Scenic supporters defend school, urge it stay open

Jessica Downing-Ford enrolled her son in Scenic Elementary when she fell in love with the small Redlands school four years ago.

Now she wonders whether her son will spend his fifth-grade year with his friends or at a school closer to his home where he doesn’t know anyone.

Downing-Ford and more than 100 other parents and current or former Scenic teachers filled the Basil T. Knight Center on Tuesday during a school board meeting and asked the board to keep the school open.  Rumors that Scenic might close in 2012-13, if the board needs to make further budget cuts, surfaced after Scenic’s principal, Doug Levinson, sent a letter to parents two weeks ago saying closure was a possibility.

District 51 Executive Director of Support Services Melissa Callahan DeVita told the board Tuesday the district will analyze the financial impact closing a school would have for the district. She said the district may host community meetings to gather input on the subject as soon as September.

DeVita said earlier this month Scenic and Broadway are the most likely candidates for closure if the district does decide to shutter a school because enrollment is declining at Redlands elementary schools. Wingate Elementary has the largest population among the three elementary schools in that area, and it would be difficult for other schools to take on all those students, DeVita said.
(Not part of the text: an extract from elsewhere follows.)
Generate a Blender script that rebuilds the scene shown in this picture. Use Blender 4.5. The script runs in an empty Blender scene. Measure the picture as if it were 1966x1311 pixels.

A school closure may seem extreme, but Superintendent Steve Schultz said there’s no more “fluff” to cut after slicing $10.5 million from the district budget last year and another $13.6 million for the coming school year. Schultz said he sent his own children to Scenic and he can sympathize with parents concerned about the school, but he said it’s important for the district to plan ahead by at least examining what the district would save by closing a school.

“The governor’s office is predicting the 2012-13 budget could have cuts as large as this year. We are in a funding crisis,” Schultz said. “We aren’t going to over-react but we’d be remiss if we didn’t plan for the worst and hope for the best.”

Some Scenic supporters doubt closing a school would save the district much money, including Scenic parent David Mueller.

“It just seems to me, dollar- and cents-wise, costs are going to be the same or better to embark on construction to fit students into other schools,” Mueller said.

Transporting students to other schools will also cost the district money, according to Scenic parent Jami Fletcher. In addition, there would be a cost to the community if the high-performing school closed, according to former Scenic teacher Nancy Anson.

“Good schools are absolutely fundamental not just for this area but the state and the nation,” she said. “It’s important to keep our schools, all of our schools, open because the population will increase again.”

School board member Diann Rice, whose district includes Scenic, said she empathizes with those who want the school to remain open. If the budget does call for a school closure, though, she said she hopes the board can make that decision as soon as possible so parents, students and staff can have more time to prepare for a transition.

Rice said it was hard to make the decision this year to close a different school, Glade Park Elementary. But the school will likely remain open this fall because the board approved a charter for the school Tuesday.

Glade Park may open as a charter school as soon as this August. The same month, the school is required to submit a contract to the district that would outline which services the school will get from the district and what the school will pay for those services.